AFTER editing a weekly magazine and a daily newspaper over the past 16 years, I can safely say that when, as is inevitable, you or your colleagues make a mistake it is far better that they make the mistake in the daily. That’s because you can apologise or correct it quickly. With a weekly you sit there for seven days while the results of your foolishness or neglect or laziness fester and spread.
So I have every sympathy for FirstRand CEO Sizwe Nxasana who, it was reported in the Sunday Times, sent a "pleading SMS" to Education Minister Angie Motshekga after discovering First National Bank (FNB), for which he is ultimately responsible, had posted on its website and on YouTube video clips of young school pupils calling the minister "brainless". "Good morning Minister," read the SMS. "I have instructed FNB to remove the video clips from their website this morning. I will investigate how and why the clips ended (up) on their website. Sincere apologies for this. Sizwe."
This and the subsequent apology to the ANC by Nxasana and FNB CE Michael Jordaan have been pounced on as evidence of cowardice, but that is just so much rubbish. What CEO in this country or any other for that matter would sanction a direct and personal attack on a Cabinet minister to be widely published and with the specific endorsement of his or her company logo next to it?
Most of the country may understand that the minister does, in fact, not have a brain. But it is not the job of a commercial enterprise to make the point. The media can, other "tough leaders" can — and those young children struggling to deal in their classrooms with Motshekga’s incompetence, should beg their parents not to vote again for a party that would be so uncaring as to put someone of her calibre into such an important job.
The fuss last week was inevitable. The ANC is inherently hysterical. So would your party be if it contained as many different ideologies, thieves, demagogues and hypocrites. It is incapable of responding thoughtfully to public criticism. It responds savagely to attacks by business or independent black voices because not only does it know what they say is generally true, but it fears the consequences of too much truth. Those young people talking about their future in the FNB ads are also talking about the future of the ANC, and it turns out to be bleak. So it has to be rubbed out.
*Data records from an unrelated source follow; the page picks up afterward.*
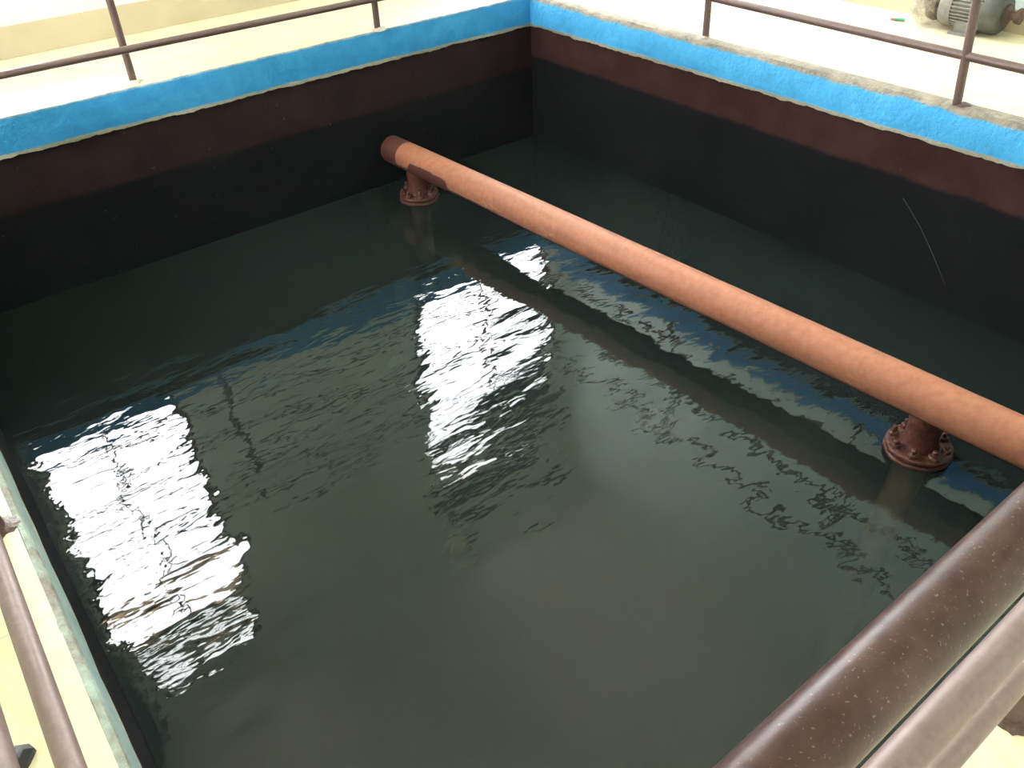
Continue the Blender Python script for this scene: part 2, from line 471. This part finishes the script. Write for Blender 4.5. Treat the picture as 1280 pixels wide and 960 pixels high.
for a, b in zip(rings, rings[1:]):
    for i in range(M): bm.faces.new((a[i], a[(i+1) % M], b[(i+1) % M], b[i]))
bm.faces.new(rings[0][::-1]); bm.faces.new(rings[-1])
rel(bm); flat_shade_by_angle(done(bm, 'pipe_body', PIPE, root), 45)

def riser(yc, slant):
    xc = PX(yc)
    zt = ZW + .045                                   # top of the upper flange
    bm = bmesh.new()
    lathe(bm, (xc, yc, 0), (0, 0, 1), [(.086, zt - .005), (.084, zt + .006), (.078, zt + .016), (.073, zt + .03), (.070, zt + .12), (.074, zt + .128), (.073, zt + .14), (.070, PZ - .03)], 32, ju=.0022)
    rel(bm); flat_shade_by_angle(done(bm, 'riser_stub', PRIMER, root), 60)
    top = None
    for nm, z0, z1, r in (('flange', zt - .024, zt, .140), ('flange', zt - .054, zt - .028, .142)):
        bm = bmesh.new()
        lathe(bm, (xc, yc, 0), (0, 0, 1), [(.07, z0), (r - .004, z0), (r, z0 + .005), (r + .001, z1 - .006), (r - .005, z1), (.075, z1)], 40, ju=.007)
        rel(bm); fl = flat_shade_by_angle(done(bm, nm, PRIMER, root), 50)
        top = fl if z1 == zt else top
    for i in range(8):
        a = 2 * PI * (i + .35) / 8
        bx_, by_ = xc + .112 * math.cos(a), yc + .112 * math.sin(a)
        bm = bmesh.new()
        lathe(bm, (bx_, by_, 0), (0, 0, 1), [(.023, zt - .003), (.023, zt + .015), (.019, zt + .020), (.012, zt + .020), (.012, zt + .034 + .006 * (i % 3)), (.008, zt + .038 + .006 * (i % 3))], 8, ju=.006)
        rel(bm); done(bm, 'bolt', RUST, top)
    bm = bmesh.new()
    tube(bm, (xc, yc, zt - .05), (xc + slant[0], yc + slant[1], ZF + .002), .071, 32, 12)
    rel(bm); flat_shade_by_angle(done(bm, 'submerged_riser', SILTED, root), 60)
riser(1.13, (-.75, -.12))
riser(4.88, (0, 0))
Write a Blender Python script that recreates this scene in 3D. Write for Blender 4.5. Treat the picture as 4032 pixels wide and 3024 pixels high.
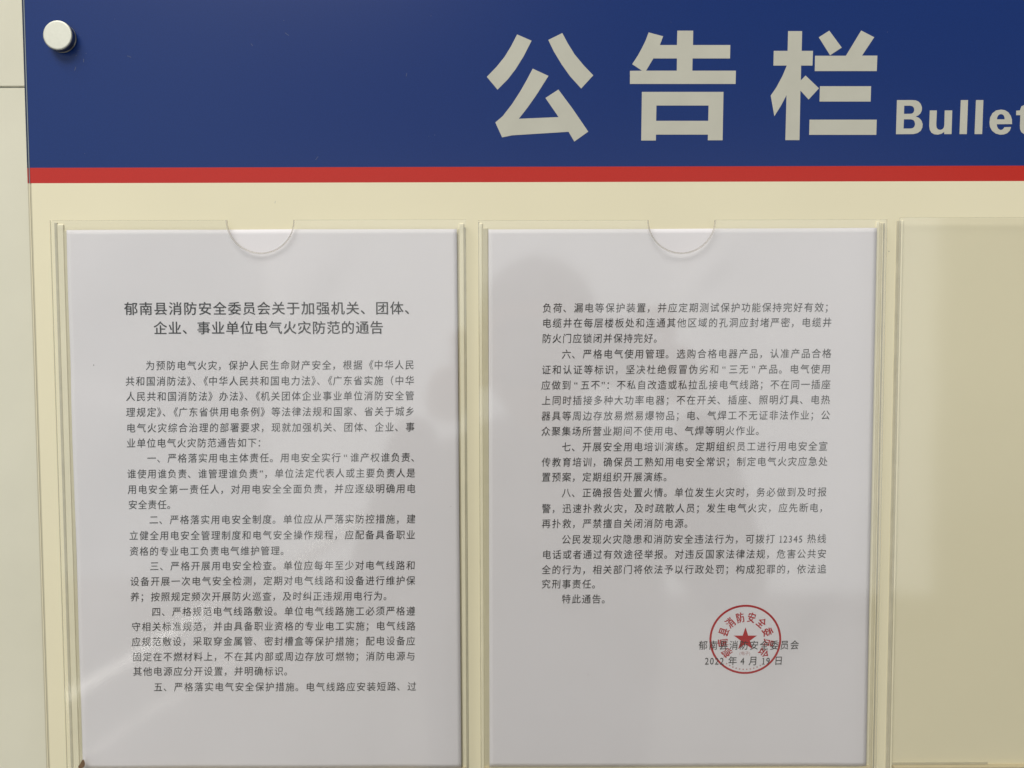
# Wall notice board with clear document pockets, seen from close by.
import bpy, math, random
from mathutils import Vector, Matrix
for o in list(bpy.data.objects):
    bpy.data.objects.remove(o)
SC = bpy.context.scene
COL = SC.collection
random.seed(7)

# ------------------------------------------------------------------ camera, world, lamps, exposure
# Board frame: x to the right, y down, in millimetres, from the top left corner of the left sheet of paper.
# World: X right, Y into the wall, Z up; the sheets of paper stand in the plane Y = 0.
ZB = 1.45
def W(x, y, depth=0.0):
    return Vector((x / 1000.0, depth / 1000.0, ZB - y / 1000.0))
EYE = W(238.27, 63.92, -417.6)
right = Vector((0.9999927, -0.0026247, -0.0027623)); down = Vector((-0.0028827, -0.0470219, -0.9988897)); fwd = Vector((0.0024919, 0.9988904, -0.0470291))
cam = bpy.data.cameras.new('camera'); co = bpy.data.objects.new('camera', cam); COL.objects.link(co)
cam.lens = 27.03; cam.sensor_width = 36.0; cam.clip_start = 0.005; cam.clip_end = 60
co.matrix_world = Matrix(((right.x, -down.x, -fwd.x, EYE.x), (right.y, -down.y, -fwd.y, EYE.y), (right.z, -down.z, -fwd.z, EYE.z), (0, 0, 0, 1)))
SC.camera = co
w = bpy.data.worlds.new('World'); SC.world = w; w.use_nodes = True
bg = w.node_tree.nodes['Background']; bg.inputs[0].default_value = (0.98, 0.96, 0.90, 1); bg.inputs[1].default_value = 0.20
def area(name, loc, aim, sx, sy, radiance, col):
    l = bpy.data.lights.new(name, 'AREA'); l.shape = 'RECTANGLE'; l.size = sx; l.size_y = sy
    l.energy = radiance * sx * sy * math.pi; l.color = col
    o = bpy.data.objects.new(name, l); COL.objects.link(o); o.location = loc
    o.rotation_euler = (Vector(aim) - Vector(loc)).to_track_quat('-Z', 'Y').to_euler()
    return o
CEN = W(240, 90)
# daylight openings behind the viewer (tall on the left, low and wide behind the head), and a ceiling lamp above left
area('tall_window_light', EYE + Vector((-2.75, -3.0, 0.30)), EYE + Vector((-2.75, 0, 0.30)), 3.0, 2.9, 0.50, (0.74, 0.90, 1.0))
area('wide_window_light', EYE + Vector((0.45, -3.0, -0.26)), EYE + Vector((0.45, 0, -0.26)), 3.36, 1.96, 1.12, (0.94, 0.98, 1.0))
area('ceiling_lamp', EYE + Vector((-1.3, -1.5, 3.0)), CEN, 2.4, 1.7, 11.8, (1.0, 0.97, 0.89))
SC.view_settings.view_transform = 'Standard'; SC.view_settings.look = 'None'
SC.view_settings.exposure = 0.11; SC.view_settings.gamma = 1.0
SC.render.engine = 'CYCLES'
SC.cycles.use_denoising = True; SC.cycles.use_adaptive_sampling = False
SC.cycles.max_bounces = 10; SC.cycles.transparent_max_bounces = 16; SC.cycles.sample_clamp_indirect = 6

# ------------------------------------------------------------------ materials
def lin(c):
    return tuple((v / 255 / 12.92) if v / 255 <= 0.04045 else ((v / 255 + 0.055) / 1.055) ** 2.4 for v in c)
def mat(name, col, rough=0.5, metal=0.0, spec=0.5, ior=1.49, noise=0.0, nscale=200.0, bump=0.0, bscale=600.0, coat=0.0, coat_rough=0.05, vary=None):
    m = bpy.data.materials.new(name); m.use_nodes = True
    nt = m.node_tree; b = nt.nodes['Principled BSDF']
    b.inputs['Base Color'].default_value = (*col, 1); b.inputs['Roughness'].default_value = rough
    b.inputs['Metallic'].default_value = metal; b.inputs['Specular IOR Level'].default_value = spec; b.inputs['IOR'].default_value = ior
    b.inputs['Coat Weight'].default_value = coat; b.inputs['Coat Roughness'].default_value = coat_rough
    tc = nt.nodes.new('ShaderNodeTexCoord')
    if noise or vary:
        n = nt.nodes.new('ShaderNodeTexNoise'); n.inputs['Scale'].default_value = nscale; n.inputs['Detail'].default_value = 6
        nt.links.new(tc.outputs['Object'], n.inputs['Vector'])
        mx = nt.nodes.new('ShaderNodeMix'); mx.data_type = 'RGBA'
        c2 = vary if vary else tuple(max(0, c * (1 - noise)) for c in col)
        mx.inputs[6].default_value = (*col, 1); mx.inputs[7].default_value = (*c2, 1)
        r = nt.nodes.new('ShaderNodeMapRange'); r.inputs[1].default_value = 0.3; r.inputs[2].default_value = 0.7
        nt.links.new(n.outputs[0], r.inputs[0]); nt.links.new(r.outputs[0], mx.inputs[0])
        nt.links.new(mx.outputs[2], b.inputs['Base Color'])
    if bump:
        n2 = nt.nodes.new('ShaderNodeTexNoise'); n2.inputs['Scale'].default_value = bscale; n2.inputs['Detail'].default_value = 4
        nt.links.new(tc.outputs['Object'], n2.inputs['Vector'])
        bp = nt.nodes.new('ShaderNodeBump'); bp.inputs['Strength'].default_value = bump; bp.inputs['Distance'].default_value = 0.0005
        nt.links.new(n2.outputs[0], bp.inputs['Height']); nt.links.new(bp.outputs[0], b.inputs['Normal'])
        if coat: pass
    return m
def clear(name, tint, rough=0.02, body=0.0, bodycol=(0.7, 0.68, 0.6), bump=0.0, bscale=8.0):
    """clear plastic sheet: mostly lets light through, mirrors a little at its two faces; body = milkiness"""
    m = bpy.data.materials.new(name); m.use_nodes = True; nt = m.node_tree; nt.nodes.clear()
    out = nt.nodes.new('ShaderNodeOutputMaterial'); tr = nt.nodes.new('ShaderNodeBsdfTransparent'); tr.inputs[0].default_value = (*tint, 1)
    gl = nt.nodes.new('ShaderNodeBsdfGlossy'); gl.inputs['Roughness'].default_value = rough
    ge = nt.nodes.new('ShaderNodeNewGeometry')                    # Schlick's law, alike for both faces of the thin sheet
    dt = nt.nodes.new('ShaderNodeVectorMath'); dt.operation = 'DOT_PRODUCT'
    nt.links.new(ge.outputs['Incoming'], dt.inputs[0]); nt.links.new(ge.outputs['Normal'], dt.inputs[1])
    def mth(op, a, b=None):
        q = nt.nodes.new('ShaderNodeMath'); q.operation = op
        for i, v in enumerate((a, b)):
            if v is None: continue
            if isinstance(v, (int, float)): q.inputs[i].default_value = v
            else: nt.links.new(v, q.inputs[i])
        return q.outputs[0]
    sch = mth('ADD', mth('MULTIPLY', mth('POWER', mth('SUBTRACT', 1.0, mth('ABSOLUTE', dt.outputs['Value'])), 5.0), 0.96), 0.04)
    if bump:
        tc = nt.nodes.new('ShaderNodeTexCoord'); n2 = nt.nodes.new('ShaderNodeTexNoise'); n2.inputs['Scale'].default_value = bscale
        n2.inputs['Detail'].default_value = 2
        nt.links.new(tc.outputs['Object'], n2.inputs['Vector'])
        bp = nt.nodes.new('ShaderNodeBump'); bp.inputs['Strength'].default_value = 1.0; bp.inputs['Distance'].default_value = bump
        nt.links.new(n2.outputs[0], bp.inputs['Height']); nt.links.new(bp.outputs[0], gl.inputs['Normal'])
    base = tr.outputs[0]
    if body:
        df = nt.nodes.new('ShaderNodeBsdfDiffuse'); df.inputs[0].default_value = (*bodycol, 1)
        mb = nt.nodes.new('ShaderNodeMixShader'); mb.inputs[0].default_value = body
        nt.links.new(tr.outputs[0], mb.inputs[1]); nt.links.new(df.outputs[0], mb.inputs[2]); base = mb.outputs[0]
    mx = nt.nodes.new('ShaderNodeMixShader')
    nt.links.new(sch, mx.inputs[0]); nt.links.new(base, mx.inputs[1]); nt.links.new(gl.outputs[0], mx.inputs[2])
    nt.links.new(mx.outputs[0], out.inputs[0])
    return m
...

The same would apply to the explanation given on Sunday by Public Works Minister Thulas Nxesi, for the R248m spent on President Jacob Zuma’s home at Nkandla. We are asked to believe this is a modest private residence surrounded by a quarter-of-a-billion-rand fence and that the taxpayer only paid for the fence. Apparently the house was declared a National Key Point (we still don’t know when or why), but so what? Do all National Key Points get the Nkandla treatment? Fortunately for South Africa, not even schoolkids are fooled by lies like this. But if you are the ANC, the lie is the truth and there can be no deviation. Ever.
NEITHER do I have any problem with state-owned companies funding The New Age, the newspaper created to support the ANC. Hell, show me the media company that hasn’t gone cap in hand to Transnet, South African Airways, Eskom or such to "sponsor" a breakfast or a supplement or whatever the conceit of the day is. However, none of us, collectively even, have ever been as, um, lucky in the amount of public funding The New Age has been blessed with, but none of us have to kiss ass (though some papers do without any pressure at all) to come out the next day. I prefer it that way.
I HOPE readers will have noticed that Business Day’s coverage of the rest of Africa has improved markedly. Our Africa editor, Nick Kotch, has assembled a team of dedicated correspondents in key African economies and we are putting in a major effort at the AU summit in Addis Ababa. The key is to understand not only what Africa policy is but who makes it and how they make it — and then to measure our Nkosazana Dlamini-Zuma’s success or otherwise in getting it implemented.